Do we believe in this cosmopolitan notion of literature? That's the discussion. And it's not a stupid discussion. It's a very worthwhile discussion.

Also, he's not "penalizing" American writers. Where do you get that from? He's merely stating that he thinks American lit is insular, that it's not participating in a dialogue he considers important.

Johannes

9:04 AM  
Blogger mongibeddu said...

Engdahl is a trade minister proposing a tariff war over bean imports. Which is fine. America's distaste for foreign-grown beans is ridiculous. But that distaste has absolutely nothing to do with the quality of the homegrown variety.

BF

10:21 AM  
Blogger Max said...

Johannes -

I replied more thoroughly in the "Alan A." thread above.

I basically argue that cosmopolitanism = built-in familiarity, and that while this is not a good thing for literature to strive for, it is something that American literature has in spades, since America is such a global brand at this point.

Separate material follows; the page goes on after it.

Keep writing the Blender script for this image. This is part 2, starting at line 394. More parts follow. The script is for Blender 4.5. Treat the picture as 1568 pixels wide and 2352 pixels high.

Perhaps Americans aren't engaging the rest of the world in their writing, but their writing must (almost) automatically engage the rest of the world due to the ubiquity of "America" in the global marketplace. Yes, this is absolutely fucking annoying, and I see no value in it at all, but it's true. There is, indeed, a sort of cosmopolitanism built into all of our creative products.

I think what pisses off Engdahl is the arrogance of a literary culture that "leaves out," is no longer conditioned by Europe. I think Engdahl's points have some salience, but at the same time they're put forth with such bitterness particularly because they come from a bad place. America no longer looks to Europe for its literary inspiration. Engdahl's comments carry weight, but they come from a deeper spite, and that's why I think they've drawn these defensive responses from American critics.

That said, there is no excuse for the xenophobic bullshit. Conservative idiots pounded away at Pinter the same way a couple years ago when he made his (in)famous "anti-American" Nobel speech, and I defended him at the time. It seems to me that Engdahl's comments are nowhere near as strong, so the fact that he's receiving such a stoning from American critics is particularly absurd. The best thing our critics could do, I think, would just be to ignore him. Who cares if we don't produce any more Nobel laureates? Why should we want to?